Since Jennifer has been going through a harder time recently and kept finding that one mistake would snowball into more, she had started to castrophize mistakes and view them as something she would need to avoid altogether in order to return to having consistently green days.  Jennifer lost sight of the fact that just a few weeks ago, mistakes were a part of her daily life and her daily green days.  It was critical for Jennifer to remember this because it helped make the prospect of having green days again not seem so daunting.  In response to this conversation, Jennifer made the following Response Card:

 

Jennifer and I then discussed some specific strategies she could use to get through this hard time and make it pass more quickly.  Here are some of the things we did:

1. We took a look at Jennifer’s Advantages List and revitalized it so it felt fresh and resonant to her.  Since she’s going through a hard time, it’s especially important for Jennifer to read her list so that she can remember exactly why it’s worth it to her to keep going.

2. We did a visualization exercise in which Jennifer visualized exactly what a day was like a few weeks ago when she was doing really well.  We discussed how good she felt about being in control, the fact that, on the whole, it wasn’t that hard for her to stay on track, and what she was doing differently that she could start implementing again (like making her kids’ lunches the night before so that she had easier mornings, doing a weekly shopping on Sunday, planning meals for the whole week, not just day-by-day, etc.).

3. We decided that for the next week, Jennifer would spend most of her energy working on the basics of dieting, like reading her Advantages List, reading her Response Cards, eating everything sitting down, slowly, and mindfully, and giving herself credit.  In addition to the basics, Jennifer decided that the one other thing that would be extremely helpful for her to continue working on is making meal plans for her family and sticking to them.  We decided that Jennifer would focus on just these things for a week (or until she felt more in control), and after that we would discuss adding back in other skills.  This way Jennifer had very specific things to concentrate on, knew exactly what was expected of her, and also had evidence from past weeks that she is capable of doing all these things. 

When I saw Jennifer during our next session, she reported that she had just had three green days in a row, and was starting to build back up her momentum. Jennifer told me that what was most helpful for her was remembering that green days don’t have to be perfect days and that she can be totally on track while still making mistakes. Jennifer said that once she took the pressure of being perfect off of herself, she was once again able to ger herself to do what she needed to do because she didn’t live in fear of making a mistake.
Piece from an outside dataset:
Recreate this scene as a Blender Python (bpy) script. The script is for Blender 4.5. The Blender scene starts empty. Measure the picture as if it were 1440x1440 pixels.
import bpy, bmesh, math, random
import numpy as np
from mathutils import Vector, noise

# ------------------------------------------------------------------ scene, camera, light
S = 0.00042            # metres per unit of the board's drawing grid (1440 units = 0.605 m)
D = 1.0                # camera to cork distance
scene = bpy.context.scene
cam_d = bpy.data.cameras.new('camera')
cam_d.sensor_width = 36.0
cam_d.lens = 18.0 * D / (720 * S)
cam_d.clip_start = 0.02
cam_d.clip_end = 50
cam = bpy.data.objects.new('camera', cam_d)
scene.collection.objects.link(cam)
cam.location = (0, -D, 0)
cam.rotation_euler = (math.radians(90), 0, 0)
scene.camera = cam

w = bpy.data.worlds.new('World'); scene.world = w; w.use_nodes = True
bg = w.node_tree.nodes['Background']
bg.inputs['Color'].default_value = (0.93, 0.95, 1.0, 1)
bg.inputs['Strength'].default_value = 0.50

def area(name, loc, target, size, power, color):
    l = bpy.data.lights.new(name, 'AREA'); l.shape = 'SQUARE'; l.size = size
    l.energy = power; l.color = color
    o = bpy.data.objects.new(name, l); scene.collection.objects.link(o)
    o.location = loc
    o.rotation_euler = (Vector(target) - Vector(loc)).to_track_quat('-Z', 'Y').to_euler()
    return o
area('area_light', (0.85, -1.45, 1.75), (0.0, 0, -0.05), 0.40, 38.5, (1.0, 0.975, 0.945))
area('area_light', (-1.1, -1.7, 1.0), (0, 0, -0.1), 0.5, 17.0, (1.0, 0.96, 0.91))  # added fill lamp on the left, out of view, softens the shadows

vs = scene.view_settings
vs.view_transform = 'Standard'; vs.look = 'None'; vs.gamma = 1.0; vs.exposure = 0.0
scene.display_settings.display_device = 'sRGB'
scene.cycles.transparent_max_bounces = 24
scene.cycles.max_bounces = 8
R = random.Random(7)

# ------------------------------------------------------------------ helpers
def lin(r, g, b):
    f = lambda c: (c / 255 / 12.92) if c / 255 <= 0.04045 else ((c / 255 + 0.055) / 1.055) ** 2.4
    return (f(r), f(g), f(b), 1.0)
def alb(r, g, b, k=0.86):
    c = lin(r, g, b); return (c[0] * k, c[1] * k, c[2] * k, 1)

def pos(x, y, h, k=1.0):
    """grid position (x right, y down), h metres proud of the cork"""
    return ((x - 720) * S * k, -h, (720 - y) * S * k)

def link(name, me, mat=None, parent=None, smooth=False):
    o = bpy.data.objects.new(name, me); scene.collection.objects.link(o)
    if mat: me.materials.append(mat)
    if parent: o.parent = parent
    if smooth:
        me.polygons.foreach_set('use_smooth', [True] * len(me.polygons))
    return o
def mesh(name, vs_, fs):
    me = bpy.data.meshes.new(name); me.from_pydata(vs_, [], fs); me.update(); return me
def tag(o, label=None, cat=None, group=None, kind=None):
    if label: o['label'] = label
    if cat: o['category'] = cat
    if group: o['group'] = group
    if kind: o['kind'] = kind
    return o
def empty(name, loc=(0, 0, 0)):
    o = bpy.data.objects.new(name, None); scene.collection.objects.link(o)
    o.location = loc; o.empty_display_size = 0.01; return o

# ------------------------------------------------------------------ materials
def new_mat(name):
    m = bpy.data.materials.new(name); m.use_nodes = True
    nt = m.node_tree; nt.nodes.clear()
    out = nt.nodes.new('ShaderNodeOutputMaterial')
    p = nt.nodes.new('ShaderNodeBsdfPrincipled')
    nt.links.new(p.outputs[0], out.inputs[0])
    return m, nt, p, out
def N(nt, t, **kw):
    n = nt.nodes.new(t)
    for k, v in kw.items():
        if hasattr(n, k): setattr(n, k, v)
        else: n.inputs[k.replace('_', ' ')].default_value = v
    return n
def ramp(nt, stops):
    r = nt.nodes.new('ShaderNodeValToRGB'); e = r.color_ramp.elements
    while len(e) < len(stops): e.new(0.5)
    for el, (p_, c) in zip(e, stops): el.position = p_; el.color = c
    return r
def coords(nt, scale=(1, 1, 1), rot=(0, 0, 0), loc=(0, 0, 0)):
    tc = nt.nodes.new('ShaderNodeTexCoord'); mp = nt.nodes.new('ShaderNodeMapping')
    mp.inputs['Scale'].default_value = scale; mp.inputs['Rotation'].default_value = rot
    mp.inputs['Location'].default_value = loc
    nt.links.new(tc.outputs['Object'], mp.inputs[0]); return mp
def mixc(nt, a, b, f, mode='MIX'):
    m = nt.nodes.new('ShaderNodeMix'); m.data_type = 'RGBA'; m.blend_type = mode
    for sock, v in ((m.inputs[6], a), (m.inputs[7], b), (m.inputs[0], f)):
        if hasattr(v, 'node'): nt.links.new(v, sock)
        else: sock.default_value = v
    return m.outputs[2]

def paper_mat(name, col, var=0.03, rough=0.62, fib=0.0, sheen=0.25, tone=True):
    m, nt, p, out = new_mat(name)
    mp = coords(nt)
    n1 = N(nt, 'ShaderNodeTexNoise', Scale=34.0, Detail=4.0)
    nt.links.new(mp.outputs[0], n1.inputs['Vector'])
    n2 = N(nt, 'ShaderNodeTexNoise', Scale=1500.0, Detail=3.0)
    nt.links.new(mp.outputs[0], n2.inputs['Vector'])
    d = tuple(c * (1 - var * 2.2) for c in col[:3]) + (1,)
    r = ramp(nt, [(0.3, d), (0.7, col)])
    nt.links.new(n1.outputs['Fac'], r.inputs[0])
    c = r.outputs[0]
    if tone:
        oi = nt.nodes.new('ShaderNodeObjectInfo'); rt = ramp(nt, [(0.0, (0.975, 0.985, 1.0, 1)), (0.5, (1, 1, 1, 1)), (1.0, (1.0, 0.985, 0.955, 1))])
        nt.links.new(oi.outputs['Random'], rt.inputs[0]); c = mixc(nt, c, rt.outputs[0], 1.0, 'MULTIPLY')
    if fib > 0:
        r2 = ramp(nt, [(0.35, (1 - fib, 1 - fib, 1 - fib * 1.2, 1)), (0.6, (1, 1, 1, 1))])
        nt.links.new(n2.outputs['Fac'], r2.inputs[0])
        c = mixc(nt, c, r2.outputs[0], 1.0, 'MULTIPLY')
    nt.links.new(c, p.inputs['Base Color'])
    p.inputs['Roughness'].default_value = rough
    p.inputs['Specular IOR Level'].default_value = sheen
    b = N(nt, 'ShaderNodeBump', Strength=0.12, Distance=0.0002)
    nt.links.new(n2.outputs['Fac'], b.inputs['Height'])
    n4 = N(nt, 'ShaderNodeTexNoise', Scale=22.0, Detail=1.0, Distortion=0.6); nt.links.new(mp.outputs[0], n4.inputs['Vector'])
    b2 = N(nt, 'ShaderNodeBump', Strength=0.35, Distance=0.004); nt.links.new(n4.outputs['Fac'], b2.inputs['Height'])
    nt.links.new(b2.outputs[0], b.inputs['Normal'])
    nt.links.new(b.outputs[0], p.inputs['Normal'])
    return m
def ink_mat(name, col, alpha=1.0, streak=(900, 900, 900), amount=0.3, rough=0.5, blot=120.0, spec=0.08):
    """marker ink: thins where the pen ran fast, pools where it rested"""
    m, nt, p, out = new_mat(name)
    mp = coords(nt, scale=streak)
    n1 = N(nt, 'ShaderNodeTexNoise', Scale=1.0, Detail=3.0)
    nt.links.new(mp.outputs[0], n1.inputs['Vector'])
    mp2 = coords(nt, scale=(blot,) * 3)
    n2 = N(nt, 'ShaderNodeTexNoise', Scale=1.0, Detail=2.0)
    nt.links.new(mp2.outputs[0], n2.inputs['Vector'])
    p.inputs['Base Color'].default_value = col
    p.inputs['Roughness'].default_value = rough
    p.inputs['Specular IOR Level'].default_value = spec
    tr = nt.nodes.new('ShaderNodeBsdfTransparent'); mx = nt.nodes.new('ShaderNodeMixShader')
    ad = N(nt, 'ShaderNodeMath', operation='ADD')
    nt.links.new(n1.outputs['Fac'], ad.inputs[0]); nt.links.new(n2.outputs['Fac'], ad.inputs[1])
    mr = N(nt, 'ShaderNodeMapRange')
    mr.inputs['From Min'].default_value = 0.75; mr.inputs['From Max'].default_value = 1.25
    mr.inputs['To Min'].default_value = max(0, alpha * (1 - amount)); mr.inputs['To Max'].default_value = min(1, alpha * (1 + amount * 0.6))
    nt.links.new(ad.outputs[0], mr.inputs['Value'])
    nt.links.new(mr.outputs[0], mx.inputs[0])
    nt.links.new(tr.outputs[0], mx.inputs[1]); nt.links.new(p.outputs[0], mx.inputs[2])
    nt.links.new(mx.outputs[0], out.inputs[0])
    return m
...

Between Sessions with Deborah: Language

Earlier this week I received an e-mail from my dieter, Rachel.  In this email, Rachel described how she got off track during the day because she had gone to a party that afternoon and was highly tempted by the desserts they had.  Despite initially planning to have no desserts, Rachel gave in to temptation, telling herself that, “Just this one time won’t matter.”  However, Rachel quickly figured out that that time really did matter because it caused her to feel very guilty about her eating and lose confidence, which then led her to continue overeating for the rest of the day.  In her email to me, Rachel said that she very much wanted to get back on track but she felt like she was in a “deep rut.”  Here is part of the email I sent back to Rachel:

As we’ve discussed before, what language we use with ourselves is really important. When I first read your e-mail, my initial thought was, “What?! Rachel’s only been off track for one afternoon/evening, which is in NO WAY a deep rut!  A deep rut is maybe a week or a month off track.”  As we know, you have the tendency to be all-or-nothing about mistakes (like the time you made one mistake in a day and said, “I thought I was doing well but I guess I wasn’t” – when in fact you were doing well. One mistake never indicates that you’re not doing well; it indicates that you’re human!) and this seems to be another example of that.  I wonder about the psychological impact of telling yourself you’re in a deep rut and if doing so may make it harder to get back on track, because it may convince you that you’re more deeply rooted in the mistakes than you actually are.  Telling yourself, “I’m off track, but it’s only one day, it’s not the end of the world,” may make it easier to get back on track than when you say, “I’m in a deep rut.”  What do you think about that?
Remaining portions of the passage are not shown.